Blossom Meadow Farm of Southold was recently awarded a pair of Good Food awards for its strawberry and red raspberry jams.

These accolades are given annually to food and drink crafters around the nation through blind tastings and a vetting process. Blossom Meadow is one of 13 preserve winners nationwide, and the only company to win two medals.

“Now that we’ve really gotten into jam, and I have been churning out quite a few jars, I was like, ‘All right, you know, it’s time for entering the competition,’” said Laura Klahre, the farm’s owner.

She applied in the summer, sent in her jars in August and found out she was a finalist in the fall. She was then put through a sustainability analysis. 

“It’s not just that your jam tastes good. They want to know how it’s grown and where you get your other ingredients from,” she said.

That included having to prove she uses cane sugar and show her organic farm practices. She also uses mason bees and moths for pollination. Soon after, Klahre got an email from the Good Food foundation saying she should attend the awards ceremony in San Francisco, and it’s a good thing she did.

“The jam is the direct result of these pollinators, and so it’s kind of neat to show that there’s that connection,” she said. “And then all of a sudden to win this Good Food award, two Good Food awards, is pretty wild.”

Her awards were presented by two people she looks up to: Michael Pollan, journalist and author of “Omnivore’s Dilemma,” and Alice Waters, chef, restaurateur and champion of organic and local ingredients.

“You work so hard, and to have this vision of a small farm where alternative pollinators and good growing practices are the focus, and then all of a sudden to be whisked away and appreciated on a national stage was otherworldly,” she said.

Klahre said her alternative pollination methods and letting the fruit ripen on its own time are what set her jam apart.
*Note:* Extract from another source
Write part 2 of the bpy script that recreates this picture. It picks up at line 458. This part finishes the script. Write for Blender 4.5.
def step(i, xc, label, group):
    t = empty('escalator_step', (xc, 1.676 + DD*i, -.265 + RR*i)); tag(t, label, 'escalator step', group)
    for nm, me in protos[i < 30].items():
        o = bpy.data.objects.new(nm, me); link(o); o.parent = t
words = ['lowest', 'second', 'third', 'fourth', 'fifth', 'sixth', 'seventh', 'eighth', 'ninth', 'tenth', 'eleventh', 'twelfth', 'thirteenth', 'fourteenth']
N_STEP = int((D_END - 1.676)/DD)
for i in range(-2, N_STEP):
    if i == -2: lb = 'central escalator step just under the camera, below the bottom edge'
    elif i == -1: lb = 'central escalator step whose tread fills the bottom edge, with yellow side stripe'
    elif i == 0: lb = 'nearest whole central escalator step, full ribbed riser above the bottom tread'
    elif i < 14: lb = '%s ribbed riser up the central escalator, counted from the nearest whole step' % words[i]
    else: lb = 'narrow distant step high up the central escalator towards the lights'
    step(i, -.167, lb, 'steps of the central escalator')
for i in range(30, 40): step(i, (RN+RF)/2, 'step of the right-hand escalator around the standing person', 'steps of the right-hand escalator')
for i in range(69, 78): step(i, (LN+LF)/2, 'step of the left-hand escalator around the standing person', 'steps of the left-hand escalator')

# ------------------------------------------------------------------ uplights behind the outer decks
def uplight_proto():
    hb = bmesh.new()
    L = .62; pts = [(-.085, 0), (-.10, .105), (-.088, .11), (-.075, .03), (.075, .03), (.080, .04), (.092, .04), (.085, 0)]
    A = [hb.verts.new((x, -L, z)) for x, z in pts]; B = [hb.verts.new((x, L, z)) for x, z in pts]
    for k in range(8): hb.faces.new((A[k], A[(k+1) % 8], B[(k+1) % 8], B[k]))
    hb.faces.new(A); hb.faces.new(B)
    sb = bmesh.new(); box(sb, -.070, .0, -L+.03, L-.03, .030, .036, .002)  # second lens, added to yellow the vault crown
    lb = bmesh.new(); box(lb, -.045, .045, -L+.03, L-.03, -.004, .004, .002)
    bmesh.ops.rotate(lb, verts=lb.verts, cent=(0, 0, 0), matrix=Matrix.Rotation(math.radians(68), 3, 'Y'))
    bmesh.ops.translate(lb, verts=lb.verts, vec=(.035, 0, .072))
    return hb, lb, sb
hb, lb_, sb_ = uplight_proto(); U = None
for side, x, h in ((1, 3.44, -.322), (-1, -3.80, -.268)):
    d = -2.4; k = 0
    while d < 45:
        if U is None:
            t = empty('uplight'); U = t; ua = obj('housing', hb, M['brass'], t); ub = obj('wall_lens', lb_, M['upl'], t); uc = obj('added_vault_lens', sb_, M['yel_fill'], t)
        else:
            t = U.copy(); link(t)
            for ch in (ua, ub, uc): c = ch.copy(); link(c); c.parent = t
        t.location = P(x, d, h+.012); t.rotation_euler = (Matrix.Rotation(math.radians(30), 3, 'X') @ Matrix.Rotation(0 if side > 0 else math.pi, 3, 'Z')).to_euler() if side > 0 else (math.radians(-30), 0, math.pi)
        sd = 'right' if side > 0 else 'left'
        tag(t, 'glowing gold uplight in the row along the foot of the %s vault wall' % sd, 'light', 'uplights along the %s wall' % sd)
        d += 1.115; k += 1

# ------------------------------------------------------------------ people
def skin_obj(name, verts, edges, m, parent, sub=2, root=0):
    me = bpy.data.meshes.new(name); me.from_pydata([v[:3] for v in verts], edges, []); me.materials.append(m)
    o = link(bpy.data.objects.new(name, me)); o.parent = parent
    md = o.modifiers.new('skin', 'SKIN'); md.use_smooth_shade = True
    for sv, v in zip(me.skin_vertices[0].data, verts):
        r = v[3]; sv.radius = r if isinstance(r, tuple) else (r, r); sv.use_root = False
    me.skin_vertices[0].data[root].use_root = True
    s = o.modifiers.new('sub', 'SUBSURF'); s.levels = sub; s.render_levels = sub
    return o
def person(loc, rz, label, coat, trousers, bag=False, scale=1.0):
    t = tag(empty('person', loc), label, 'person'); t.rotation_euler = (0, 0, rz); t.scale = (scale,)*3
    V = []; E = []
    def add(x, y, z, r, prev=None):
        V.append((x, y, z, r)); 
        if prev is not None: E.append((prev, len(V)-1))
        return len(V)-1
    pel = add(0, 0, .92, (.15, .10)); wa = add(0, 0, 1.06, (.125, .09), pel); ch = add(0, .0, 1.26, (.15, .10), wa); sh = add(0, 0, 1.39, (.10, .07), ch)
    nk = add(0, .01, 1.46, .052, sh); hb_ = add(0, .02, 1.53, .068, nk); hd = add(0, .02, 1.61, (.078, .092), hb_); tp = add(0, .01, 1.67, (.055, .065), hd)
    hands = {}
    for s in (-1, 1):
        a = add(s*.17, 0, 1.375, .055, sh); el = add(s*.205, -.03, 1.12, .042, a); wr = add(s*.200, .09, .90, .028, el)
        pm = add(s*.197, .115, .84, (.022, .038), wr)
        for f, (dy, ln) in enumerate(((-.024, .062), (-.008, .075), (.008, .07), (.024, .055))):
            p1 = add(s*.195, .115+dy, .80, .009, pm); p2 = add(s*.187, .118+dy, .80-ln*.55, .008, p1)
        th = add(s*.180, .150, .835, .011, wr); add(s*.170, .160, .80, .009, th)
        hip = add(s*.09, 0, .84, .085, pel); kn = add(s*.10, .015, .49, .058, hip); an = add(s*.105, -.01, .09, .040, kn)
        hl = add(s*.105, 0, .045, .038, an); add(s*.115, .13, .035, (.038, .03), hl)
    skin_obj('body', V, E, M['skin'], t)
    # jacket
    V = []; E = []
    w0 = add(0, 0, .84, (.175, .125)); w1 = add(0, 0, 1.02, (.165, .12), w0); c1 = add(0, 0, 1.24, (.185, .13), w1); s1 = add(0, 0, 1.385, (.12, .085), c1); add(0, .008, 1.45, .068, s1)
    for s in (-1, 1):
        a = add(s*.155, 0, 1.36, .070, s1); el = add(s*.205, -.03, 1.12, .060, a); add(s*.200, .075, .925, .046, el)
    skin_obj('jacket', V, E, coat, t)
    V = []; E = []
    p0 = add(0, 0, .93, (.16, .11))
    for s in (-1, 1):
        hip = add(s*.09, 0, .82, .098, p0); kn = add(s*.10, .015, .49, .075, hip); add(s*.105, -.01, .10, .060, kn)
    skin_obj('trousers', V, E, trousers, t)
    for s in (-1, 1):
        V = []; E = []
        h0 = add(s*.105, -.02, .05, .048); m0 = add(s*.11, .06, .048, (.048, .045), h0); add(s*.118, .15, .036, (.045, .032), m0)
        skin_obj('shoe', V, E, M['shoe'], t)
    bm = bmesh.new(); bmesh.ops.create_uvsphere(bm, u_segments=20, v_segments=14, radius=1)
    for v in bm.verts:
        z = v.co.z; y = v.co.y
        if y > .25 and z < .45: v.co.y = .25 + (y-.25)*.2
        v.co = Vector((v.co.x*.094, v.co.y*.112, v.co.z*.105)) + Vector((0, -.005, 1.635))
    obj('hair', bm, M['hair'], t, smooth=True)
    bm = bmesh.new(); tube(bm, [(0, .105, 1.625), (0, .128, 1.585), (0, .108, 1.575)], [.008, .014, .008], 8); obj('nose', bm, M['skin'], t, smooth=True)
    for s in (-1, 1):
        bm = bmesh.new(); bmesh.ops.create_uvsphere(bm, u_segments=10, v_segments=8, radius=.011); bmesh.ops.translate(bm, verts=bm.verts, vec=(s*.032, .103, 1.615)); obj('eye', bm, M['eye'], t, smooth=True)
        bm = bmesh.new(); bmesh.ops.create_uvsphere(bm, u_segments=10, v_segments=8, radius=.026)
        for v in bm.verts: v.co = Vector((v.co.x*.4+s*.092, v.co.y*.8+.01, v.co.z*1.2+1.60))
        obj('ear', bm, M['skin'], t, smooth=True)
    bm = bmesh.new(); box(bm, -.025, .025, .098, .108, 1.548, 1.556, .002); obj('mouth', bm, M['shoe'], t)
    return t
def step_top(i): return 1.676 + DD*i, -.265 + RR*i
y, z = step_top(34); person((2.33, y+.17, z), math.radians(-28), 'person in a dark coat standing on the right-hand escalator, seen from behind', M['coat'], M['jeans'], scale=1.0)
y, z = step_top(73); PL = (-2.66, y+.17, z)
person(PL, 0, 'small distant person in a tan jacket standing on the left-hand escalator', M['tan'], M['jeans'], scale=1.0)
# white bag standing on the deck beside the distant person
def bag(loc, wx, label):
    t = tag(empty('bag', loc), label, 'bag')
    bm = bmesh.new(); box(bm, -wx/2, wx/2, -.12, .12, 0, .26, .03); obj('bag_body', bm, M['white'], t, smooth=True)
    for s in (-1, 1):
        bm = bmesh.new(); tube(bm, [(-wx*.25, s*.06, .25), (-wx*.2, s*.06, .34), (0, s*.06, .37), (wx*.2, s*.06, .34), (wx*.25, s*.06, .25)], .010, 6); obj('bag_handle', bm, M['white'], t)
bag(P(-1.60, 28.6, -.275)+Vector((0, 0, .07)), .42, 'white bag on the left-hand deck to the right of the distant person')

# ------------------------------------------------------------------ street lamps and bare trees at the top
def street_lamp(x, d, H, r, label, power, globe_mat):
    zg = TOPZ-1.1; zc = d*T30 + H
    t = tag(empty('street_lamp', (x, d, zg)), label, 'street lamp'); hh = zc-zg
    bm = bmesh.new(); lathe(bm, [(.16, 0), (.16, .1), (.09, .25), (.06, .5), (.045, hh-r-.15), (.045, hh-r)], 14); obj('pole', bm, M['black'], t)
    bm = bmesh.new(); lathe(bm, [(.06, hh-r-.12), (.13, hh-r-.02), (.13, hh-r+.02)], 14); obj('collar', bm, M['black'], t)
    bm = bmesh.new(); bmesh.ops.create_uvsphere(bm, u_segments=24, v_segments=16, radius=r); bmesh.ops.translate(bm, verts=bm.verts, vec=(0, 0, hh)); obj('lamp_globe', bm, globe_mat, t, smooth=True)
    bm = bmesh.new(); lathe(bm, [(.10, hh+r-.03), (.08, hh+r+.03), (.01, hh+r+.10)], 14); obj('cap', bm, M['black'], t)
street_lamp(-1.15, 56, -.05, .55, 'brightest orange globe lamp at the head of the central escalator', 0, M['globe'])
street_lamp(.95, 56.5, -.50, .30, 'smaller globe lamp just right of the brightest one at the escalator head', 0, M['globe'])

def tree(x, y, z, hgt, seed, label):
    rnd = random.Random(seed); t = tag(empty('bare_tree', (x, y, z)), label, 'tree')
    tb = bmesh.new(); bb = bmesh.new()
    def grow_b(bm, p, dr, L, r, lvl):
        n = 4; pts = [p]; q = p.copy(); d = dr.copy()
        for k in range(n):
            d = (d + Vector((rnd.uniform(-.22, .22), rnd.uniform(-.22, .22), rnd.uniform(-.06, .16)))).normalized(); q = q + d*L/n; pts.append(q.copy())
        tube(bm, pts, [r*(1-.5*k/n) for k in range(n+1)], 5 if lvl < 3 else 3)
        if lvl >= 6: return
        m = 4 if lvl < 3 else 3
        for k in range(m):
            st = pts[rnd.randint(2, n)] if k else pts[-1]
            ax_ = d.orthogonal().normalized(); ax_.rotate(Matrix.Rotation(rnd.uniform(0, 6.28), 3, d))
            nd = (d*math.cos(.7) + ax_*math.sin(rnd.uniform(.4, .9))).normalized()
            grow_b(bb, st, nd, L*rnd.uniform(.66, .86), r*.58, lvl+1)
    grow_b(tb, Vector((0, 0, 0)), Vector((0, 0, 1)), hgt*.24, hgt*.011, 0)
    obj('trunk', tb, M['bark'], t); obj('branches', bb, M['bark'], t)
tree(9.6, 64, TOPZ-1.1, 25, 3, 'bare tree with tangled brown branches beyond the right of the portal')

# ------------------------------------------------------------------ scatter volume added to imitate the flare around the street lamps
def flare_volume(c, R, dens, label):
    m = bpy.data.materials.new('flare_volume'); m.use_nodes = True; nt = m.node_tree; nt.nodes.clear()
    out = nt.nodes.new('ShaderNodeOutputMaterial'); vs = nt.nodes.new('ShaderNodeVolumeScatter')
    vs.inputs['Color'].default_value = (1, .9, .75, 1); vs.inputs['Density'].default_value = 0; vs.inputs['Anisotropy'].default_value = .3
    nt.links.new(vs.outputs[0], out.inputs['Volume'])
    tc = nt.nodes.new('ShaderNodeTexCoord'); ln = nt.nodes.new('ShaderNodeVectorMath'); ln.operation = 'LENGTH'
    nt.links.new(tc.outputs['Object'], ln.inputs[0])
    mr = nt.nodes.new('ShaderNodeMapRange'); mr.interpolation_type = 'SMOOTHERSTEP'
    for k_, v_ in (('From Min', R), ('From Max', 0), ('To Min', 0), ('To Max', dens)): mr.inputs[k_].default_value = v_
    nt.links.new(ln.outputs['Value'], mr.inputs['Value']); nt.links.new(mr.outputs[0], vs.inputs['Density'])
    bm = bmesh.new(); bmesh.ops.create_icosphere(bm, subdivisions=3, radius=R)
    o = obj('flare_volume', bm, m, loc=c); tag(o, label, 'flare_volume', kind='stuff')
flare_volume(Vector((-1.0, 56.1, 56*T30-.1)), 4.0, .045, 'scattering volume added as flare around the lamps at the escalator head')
And for now, she is happy to keep doing that.

“Our future is to just keep on going with what we are,” she said. “We just want to keep on producing great fruit from these two acres and just making a limited amount of jam each year.”

To get your hands on a jar, or two, you’ll have to wait until their winery tasting room, Coffee Pot Cellars in Cutchogue, re-opens Feb. 14. But if you can’t wait any longer, head to their website to order some online.